* Task instructions
Reproduce the entries shown below only from the line with "by 720 pixels." down to the line with "16.0), BLUE, t)", keeping both end lines and copying each one exactly.

(Records with scene code)
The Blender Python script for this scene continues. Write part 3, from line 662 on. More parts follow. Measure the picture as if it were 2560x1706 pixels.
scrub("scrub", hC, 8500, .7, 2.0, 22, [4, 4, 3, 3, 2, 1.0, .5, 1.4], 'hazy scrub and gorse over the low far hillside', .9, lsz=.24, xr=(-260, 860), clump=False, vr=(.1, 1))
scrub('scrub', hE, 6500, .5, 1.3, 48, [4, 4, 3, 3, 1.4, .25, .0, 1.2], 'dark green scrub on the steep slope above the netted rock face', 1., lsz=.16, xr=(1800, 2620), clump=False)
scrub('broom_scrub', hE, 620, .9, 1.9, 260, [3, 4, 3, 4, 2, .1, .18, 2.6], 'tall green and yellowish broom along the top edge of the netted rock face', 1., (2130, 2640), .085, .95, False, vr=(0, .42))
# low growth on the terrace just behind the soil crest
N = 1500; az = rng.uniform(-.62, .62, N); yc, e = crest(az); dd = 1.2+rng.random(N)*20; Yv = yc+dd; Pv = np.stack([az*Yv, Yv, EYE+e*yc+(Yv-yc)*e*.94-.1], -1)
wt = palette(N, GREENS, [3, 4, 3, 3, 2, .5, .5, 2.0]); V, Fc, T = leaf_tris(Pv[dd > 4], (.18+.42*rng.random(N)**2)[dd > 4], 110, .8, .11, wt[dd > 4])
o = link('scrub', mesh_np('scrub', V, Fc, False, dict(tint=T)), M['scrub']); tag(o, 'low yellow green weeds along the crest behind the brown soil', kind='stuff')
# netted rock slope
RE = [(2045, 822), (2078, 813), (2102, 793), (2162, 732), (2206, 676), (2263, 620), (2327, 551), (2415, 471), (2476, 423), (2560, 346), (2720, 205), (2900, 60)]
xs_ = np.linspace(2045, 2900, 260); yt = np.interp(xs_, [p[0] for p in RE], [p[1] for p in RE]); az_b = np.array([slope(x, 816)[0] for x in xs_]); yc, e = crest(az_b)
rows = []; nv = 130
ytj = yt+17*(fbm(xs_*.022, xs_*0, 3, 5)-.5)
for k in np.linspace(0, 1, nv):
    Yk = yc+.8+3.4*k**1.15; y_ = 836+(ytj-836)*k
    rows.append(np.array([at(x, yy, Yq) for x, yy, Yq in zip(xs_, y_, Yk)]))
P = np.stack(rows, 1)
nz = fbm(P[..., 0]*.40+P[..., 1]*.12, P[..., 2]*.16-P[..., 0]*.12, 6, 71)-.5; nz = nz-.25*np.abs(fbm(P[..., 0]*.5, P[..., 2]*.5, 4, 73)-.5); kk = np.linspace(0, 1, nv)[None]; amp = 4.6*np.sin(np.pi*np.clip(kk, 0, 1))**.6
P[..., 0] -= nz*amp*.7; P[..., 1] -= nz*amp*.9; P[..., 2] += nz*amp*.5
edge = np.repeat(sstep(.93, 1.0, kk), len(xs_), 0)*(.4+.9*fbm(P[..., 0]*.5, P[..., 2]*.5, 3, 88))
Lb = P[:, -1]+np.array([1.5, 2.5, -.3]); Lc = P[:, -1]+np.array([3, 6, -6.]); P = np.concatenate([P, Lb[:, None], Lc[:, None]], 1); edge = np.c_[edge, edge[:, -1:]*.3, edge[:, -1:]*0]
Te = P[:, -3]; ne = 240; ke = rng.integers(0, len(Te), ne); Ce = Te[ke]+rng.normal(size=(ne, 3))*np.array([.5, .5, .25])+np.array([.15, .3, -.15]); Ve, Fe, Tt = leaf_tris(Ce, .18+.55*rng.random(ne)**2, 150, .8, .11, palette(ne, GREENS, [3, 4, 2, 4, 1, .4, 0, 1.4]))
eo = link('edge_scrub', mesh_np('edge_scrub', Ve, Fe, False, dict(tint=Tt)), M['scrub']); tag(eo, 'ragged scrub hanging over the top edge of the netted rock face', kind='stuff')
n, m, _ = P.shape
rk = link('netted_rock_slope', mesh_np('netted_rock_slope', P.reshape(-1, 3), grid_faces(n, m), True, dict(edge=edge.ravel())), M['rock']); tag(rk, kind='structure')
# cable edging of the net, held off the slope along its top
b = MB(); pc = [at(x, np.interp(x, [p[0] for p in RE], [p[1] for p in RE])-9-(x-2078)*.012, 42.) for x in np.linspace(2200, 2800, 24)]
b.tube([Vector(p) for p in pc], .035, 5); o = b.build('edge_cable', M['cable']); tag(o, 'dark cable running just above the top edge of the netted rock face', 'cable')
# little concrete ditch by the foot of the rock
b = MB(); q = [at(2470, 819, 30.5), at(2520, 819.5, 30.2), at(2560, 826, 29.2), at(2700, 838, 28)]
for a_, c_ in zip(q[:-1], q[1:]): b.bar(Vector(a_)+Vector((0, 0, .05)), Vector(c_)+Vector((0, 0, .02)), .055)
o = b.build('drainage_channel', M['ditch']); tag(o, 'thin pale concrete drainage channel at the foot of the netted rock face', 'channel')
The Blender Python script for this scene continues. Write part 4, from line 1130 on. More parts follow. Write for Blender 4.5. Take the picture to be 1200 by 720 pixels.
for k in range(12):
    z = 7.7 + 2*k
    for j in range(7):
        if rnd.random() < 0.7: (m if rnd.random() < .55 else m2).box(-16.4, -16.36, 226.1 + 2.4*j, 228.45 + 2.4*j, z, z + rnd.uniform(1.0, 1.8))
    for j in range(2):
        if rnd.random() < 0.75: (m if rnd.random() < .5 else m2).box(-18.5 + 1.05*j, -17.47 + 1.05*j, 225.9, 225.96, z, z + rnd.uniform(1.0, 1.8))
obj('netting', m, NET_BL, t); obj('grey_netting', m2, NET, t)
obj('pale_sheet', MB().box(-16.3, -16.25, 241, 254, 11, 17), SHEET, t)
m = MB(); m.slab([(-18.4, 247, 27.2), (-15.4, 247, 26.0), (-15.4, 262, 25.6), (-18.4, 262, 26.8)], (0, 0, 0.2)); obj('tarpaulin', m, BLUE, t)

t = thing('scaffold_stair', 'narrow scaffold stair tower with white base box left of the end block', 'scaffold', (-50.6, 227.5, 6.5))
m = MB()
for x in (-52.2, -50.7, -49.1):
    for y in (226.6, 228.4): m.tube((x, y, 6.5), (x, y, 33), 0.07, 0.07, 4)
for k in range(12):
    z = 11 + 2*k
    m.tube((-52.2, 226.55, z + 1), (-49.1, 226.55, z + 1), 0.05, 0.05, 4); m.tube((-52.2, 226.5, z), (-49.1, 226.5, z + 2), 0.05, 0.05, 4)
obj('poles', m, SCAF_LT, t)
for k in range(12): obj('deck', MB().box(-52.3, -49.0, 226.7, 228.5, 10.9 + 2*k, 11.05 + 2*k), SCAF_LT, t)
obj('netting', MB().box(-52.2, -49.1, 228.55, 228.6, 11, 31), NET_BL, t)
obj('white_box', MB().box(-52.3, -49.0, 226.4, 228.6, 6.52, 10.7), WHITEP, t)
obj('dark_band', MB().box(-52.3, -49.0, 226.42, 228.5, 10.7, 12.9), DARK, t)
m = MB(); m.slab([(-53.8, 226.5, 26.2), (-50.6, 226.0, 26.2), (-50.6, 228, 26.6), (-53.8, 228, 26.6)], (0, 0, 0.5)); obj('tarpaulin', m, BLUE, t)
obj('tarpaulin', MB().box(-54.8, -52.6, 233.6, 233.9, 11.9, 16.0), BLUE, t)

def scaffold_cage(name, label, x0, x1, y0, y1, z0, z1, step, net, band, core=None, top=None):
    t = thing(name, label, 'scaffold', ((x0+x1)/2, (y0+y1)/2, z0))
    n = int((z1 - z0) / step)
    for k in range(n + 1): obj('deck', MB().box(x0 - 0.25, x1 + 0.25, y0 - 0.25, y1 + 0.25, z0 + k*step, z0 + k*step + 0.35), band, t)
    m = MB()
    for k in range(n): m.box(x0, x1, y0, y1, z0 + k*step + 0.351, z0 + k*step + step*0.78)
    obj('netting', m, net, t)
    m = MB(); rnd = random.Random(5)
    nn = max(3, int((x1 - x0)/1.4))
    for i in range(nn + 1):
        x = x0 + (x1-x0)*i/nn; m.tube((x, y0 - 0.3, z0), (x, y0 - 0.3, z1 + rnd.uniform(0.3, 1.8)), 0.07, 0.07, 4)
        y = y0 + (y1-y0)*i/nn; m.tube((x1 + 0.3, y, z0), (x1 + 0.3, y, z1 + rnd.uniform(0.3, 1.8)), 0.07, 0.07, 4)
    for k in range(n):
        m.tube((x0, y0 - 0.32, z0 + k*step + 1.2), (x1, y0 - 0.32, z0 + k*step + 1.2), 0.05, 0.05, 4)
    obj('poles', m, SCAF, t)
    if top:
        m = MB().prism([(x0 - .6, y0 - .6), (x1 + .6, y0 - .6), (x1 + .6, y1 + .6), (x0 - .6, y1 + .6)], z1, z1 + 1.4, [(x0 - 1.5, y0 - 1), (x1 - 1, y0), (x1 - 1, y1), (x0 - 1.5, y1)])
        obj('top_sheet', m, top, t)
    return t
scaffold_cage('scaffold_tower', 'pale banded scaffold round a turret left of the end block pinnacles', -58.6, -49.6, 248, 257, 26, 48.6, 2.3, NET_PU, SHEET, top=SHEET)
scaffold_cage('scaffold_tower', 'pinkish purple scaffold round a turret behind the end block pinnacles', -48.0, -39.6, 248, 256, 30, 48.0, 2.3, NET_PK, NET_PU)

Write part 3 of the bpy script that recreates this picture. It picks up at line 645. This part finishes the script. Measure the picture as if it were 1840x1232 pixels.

* Written answer
The Blender Python script for this scene continues. Write part 4, from line 1130 on. More parts follow. Write for Blender 4.5. Take the picture to be 1200 by 720 pixels.
for k in range(12):
    z = 7.7 + 2*k
    for j in range(7):
        if rnd.random() < 0.7: (m if rnd.random() < .55 else m2).box(-16.4, -16.36, 226.1 + 2.4*j, 228.45 + 2.4*j, z, z + rnd.uniform(1.0, 1.8))
    for j in range(2):
        if rnd.random() < 0.75: (m if rnd.random() < .5 else m2).box(-18.5 + 1.05*j, -17.47 + 1.05*j, 225.9, 225.96, z, z + rnd.uniform(1.0, 1.8))
obj('netting', m, NET_BL, t); obj('grey_netting', m2, NET, t)
obj('pale_sheet', MB().box(-16.3, -16.25, 241, 254, 11, 17), SHEET, t)
m = MB(); m.slab([(-18.4, 247, 27.2), (-15.4, 247, 26.0), (-15.4, 262, 25.6), (-18.4, 262, 26.8)], (0, 0, 0.2)); obj('tarpaulin', m, BLUE, t)

t = thing('scaffold_stair', 'narrow scaffold stair tower with white base box left of the end block', 'scaffold', (-50.6, 227.5, 6.5))
m = MB()
for x in (-52.2, -50.7, -49.1):
    for y in (226.6, 228.4): m.tube((x, y, 6.5), (x, y, 33), 0.07, 0.07, 4)
for k in range(12):
    z = 11 + 2*k
    m.tube((-52.2, 226.55, z + 1), (-49.1, 226.55, z + 1), 0.05, 0.05, 4); m.tube((-52.2, 226.5, z), (-49.1, 226.5, z + 2), 0.05, 0.05, 4)
obj('poles', m, SCAF_LT, t)
for k in range(12): obj('deck', MB().box(-52.3, -49.0, 226.7, 228.5, 10.9 + 2*k, 11.05 + 2*k), SCAF_LT, t)
obj('netting', MB().box(-52.2, -49.1, 228.55, 228.6, 11, 31), NET_BL, t)
obj('white_box', MB().box(-52.3, -49.0, 226.4, 228.6, 6.52, 10.7), WHITEP, t)
obj('dark_band', MB().box(-52.3, -49.0, 226.42, 228.5, 10.7, 12.9), DARK, t)
m = MB(); m.slab([(-53.8, 226.5, 26.2), (-50.6, 226.0, 26.2), (-50.6, 228, 26.6), (-53.8, 228, 26.6)], (0, 0, 0.5)); obj('tarpaulin', m, BLUE, t)
obj('tarpaulin', MB().box(-54.8, -52.6, 233.6, 233.9, 11.9, 16.0), BLUE, t)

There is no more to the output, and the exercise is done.